If there is anything to get out of this, please get good grades.
Yada yada grades don't matter. Yeah but you know when grades matter most? When you are applying to internships, and especially when you are looking for your first job. Even if a company doesn't admit it, an easy way to filter out students is by a GPA cutoff. For example, in tech, that number is usually 3.5, and for more competitive places, 3.7. While it's true your GPA and what classes you took matter less in mid-career, are you even in a career? No. Also, even though it's not necessarily true that having a good grade in a class implies you got the most out of it (counterexamples: you already knew the content, the standards for the class were low anyway, etc.), it's still a pretty good measure. At the very least, it shows you tried, and you have some semblance of competitive spirit, which is important for most things in the real world, jobs aside.

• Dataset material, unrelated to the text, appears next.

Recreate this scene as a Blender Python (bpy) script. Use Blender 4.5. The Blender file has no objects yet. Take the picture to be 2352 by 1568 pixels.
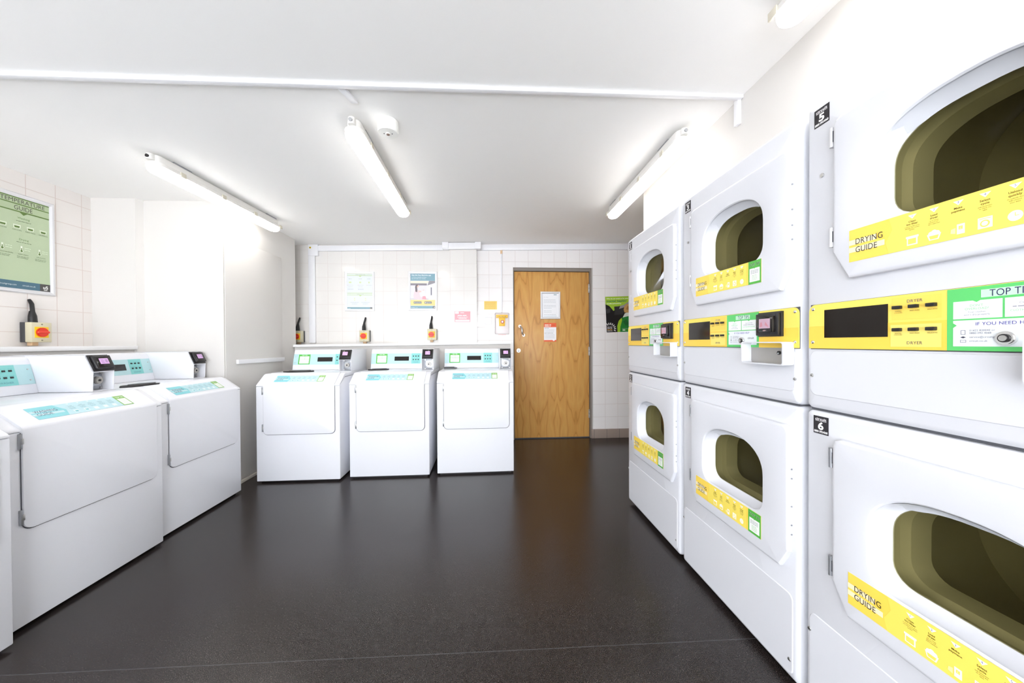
import bpy, bmesh, math, random
from mathutils import Matrix, Vector
random.seed(7)
S = bpy.context.scene
COL = S.collection
R = math.radians
HC = 1.12

# ------------------------------------------------------------------ camera
def setup_camera():
    yaw, pitch, roll = R(3.86), R(-0.5), R(0.29)
    f = Vector((math.sin(yaw)*math.cos(pitch), math.cos(yaw)*math.cos(pitch), math.sin(pitch)))
    rt = Vector((math.cos(yaw), -math.sin(yaw), 0)); up = rt.cross(f)
    rt2 = rt*math.cos(roll)-up*math.sin(roll); up2 = rt*math.sin(roll)+up*math.cos(roll)
    m = Matrix((rt2, up2, -f)).transposed().to_4x4(); m.translation = (0, 0, HC)
    cd = bpy.data.cameras.new('camera'); co = bpy.data.objects.new('camera', cd); COL.objects.link(co)
    co.matrix_world = m
    cd.sensor_width = 36; cd.lens = 36*800/2352; cd.shift_y = 10/2352
    cd.clip_start = 0.02; cd.clip_end = 50
    S.camera = co
setup_camera()

# ------------------------------------------------------------------ world, exposure
w = bpy.data.worlds.new('world'); S.world = w; w.use_nodes = True
w.node_tree.nodes['Background'].inputs[0].default_value = (0.90, 0.94, 1, 1)
w.node_tree.nodes['Background'].inputs[1].default_value = 4.3
S.view_settings.view_transform = 'Standard'; S.view_settings.look = 'None'
S.view_settings.exposure = 1.36; S.view_settings.gamma = 1.0; S.view_settings.use_curve_mapping = False
S.cycles.max_bounces = 14; S.cycles.diffuse_bounces = 8; S.cycles.transparent_max_bounces = 12
S.cycles.sample_clamp_indirect = 6
LAMP_POWER = 5.0

# ------------------------------------------------------------------ materials
def lin(c):
    return c/12.92 if c <= 0.04045 else ((c+0.055)/1.055)**2.4
def hexc(h):
    h = h.lstrip('#'); return tuple(lin(int(h[i:i+2], 16)/255) for i in (0, 2, 4))+(1,)
def pmat(name, color, rough=0.5, metal=0.0, spec=0.5, **kw):
    m = bpy.data.materials.new(name); m.use_nodes = True
    b = m.node_tree.nodes['Principled BSDF']
    b.inputs['Base Color'].default_value = hexc(color) if isinstance(color, str) else tuple(color)+(1,)
    b.inputs['Roughness'].default_value = rough; b.inputs['Metallic'].default_value = metal
    b.inputs['Specular IOR Level'].default_value = spec
    for k, v in kw.items():
        b.inputs[k.replace('_', ' ')].default_value = v
    return m
def noise_bump(m, scale, strength, dist=0.001, rough_var=None):
    nt = m.node_tree; b = nt.nodes['Principled BSDF']
    tc = nt.nodes.new('ShaderNodeTexCoord'); n = nt.nodes.new('ShaderNodeTexNoise'); bp = nt.nodes.new('ShaderNodeBump')
    n.inputs['Scale'].default_value = scale; n.inputs['Detail'].default_value = 3
    bp.inputs['Strength'].default_value = strength; bp.inputs['Distance'].default_value = dist
    nt.links.new(tc.outputs['Object'], n.inputs['Vector']); nt.links.new(n.outputs['Fac'], bp.inputs['Height'])
    nt.links.new(bp.outputs['Normal'], b.inputs['Normal'])
    return m
_flat = {}
def fc(h, rough=0.4):
    k = (h, rough)
    if k not in _flat:
        _flat[k] = pmat('print_'+h.strip('#'), h, rough)
    return _flat[k]
ENAMEL = noise_bump(pmat('white_enamel', '#ecedf2', 0.22, spec=0.45), 260, 0.03, 0.0004)
ENAMEL_D = noise_bump(pmat('dryer_enamel', '#dfe0e5', 0.25, spec=0.45), 260, 0.03, 0.0004)
PAINT = noise_bump(pmat('white_wall_paint', '#d9d6d2', 0.6), 120, 0.08, 0.0006)
PAINT_TRIM = pmat('white_gloss_trim', '#f3f3f4', 0.35)
PVC = pmat('white_plastic_trunking', '#ebebee', 0.35)
PVC_CREAM = pmat('cream_plastic', '#e2bf98', 0.5)
BLACK = pmat('black_plastic', '#1c1a1c', 0.35)
RUBBER = pmat('black_rubber', '#141416', 0.45)
SEAM = pmat('dark_seam', '#55565c', 0.8)
STEEL = pmat('brushed_steel', '#c9c8c6', 0.38, metal=0.9)
ZINC = pmat('zinc_plate', '#a9abaf', 0.35, metal=0.7)
HANDLE = pmat('satin_chrome', '#cfcfcf', 0.28, metal=0.8)
PLATE = pmat('dull_steel_plate', '#aaa7a2', 0.45, metal=0.5)
CHROME = pmat('chrome', '#e2e2e2', 0.15, metal=1.0)
ALU = pmat('satin_aluminium', '#dcdcdf', 0.35, metal=0.35)
WFRAME = pmat('white_snap_frame', '#efeff1', 0.3)
GRIP = pmat('grip_lining', '#dcdee3', 0.3)
DRUM = noise_bump(pmat('drum_steel', '#c6c2aa', 0.42, metal=0.2), 30, 0.05)
DISPLAY = pmat('dark_display_glass', '#17120f', 0.08)
def emis(name, color, strength):
    m = pmat(name, color, 0.3)
    b = m.node_tree.nodes['Principled BSDF']
    b.inputs['Emission Color'].default_value = hexc(color); b.inputs['Emission Strength'].default_value = strength
    return m
SCREEN = emis('lilac_screen', '#cfa6d6', 0.12)
SCREEN_D = emis('pink_screen', '#b899aa', 0.08)
DIFFUSER = emis('glowing_diffuser', '#fefbf7', LAMP_POWER)
DIFFUSER_SIDE = emis('glowing_diffuser_side', '#fefbf7', 4.0)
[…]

While this may all sound like parent-talk, the point is, if you don't know what you're doing, you should just work hard to get good grades. The risk of messing up your future prospects with bad academic performance is too high for not just meeting a baseline GPA. This is similar to investing, where most people should invest in the S&P500 if they don't know what they are doing. Yet people are still deluded in thinking they can beat the market and lose tons of money trying to. There is some truth to the slow and steady winning the race in the long term.
There are lots of classes you can take. You can overload and take a bunch of hard ones, you can take easy ones. I was a student who always overloaded, but the one semester I wish I didn't overload (ended up dropping half of my classes to become part-time, by accident), was my Senior Fall, when I was recruiting. Even if you don't have to do interviews every few hours and fly out to a location to do an onsite very few days, it's still very valuable to spend quality time preparing, and deciding what you want to do in the fresh first few years of your post-college life. Also, to iterate the first point again, your GPA does matter, so whatever you are capable of taking to maintain a decent GPA, is how you should stretch yourself in terms of class load.
On which classes to take, my opinion is that if there exist "canonically hard classes," so in CS that would be OS, Compilers. In ECE that would be Embedded. Then you should take them. Granted, there will be lore of legendary classes that turn out to be a flop, but if you take the challenging and "good" classes, you won't go wrong. In terms of if employers wil salivate you having taken OS, I don't think so. But a few months into your job, and you might realize the skills you got from your harder classes ended up giving you a significant edge. Also see https://github.com/CMU-HKN/CMU-ECE-CS-Guide if you're curious about CS and ECE classes at CMU.
The main thing I want to make clear, and it's super obvious, is that:
You can study a class ahead of time
So, concretely. You can study the class the summer or winter before. Read the textbook, look at previous course iterations. It's not cheating, it's just learning it ahead of time. And often, you will find that if you have some exposure to the material (you don't have to read super into it when you do the prep, just skim), you will find you will learn much better when you take the actual class.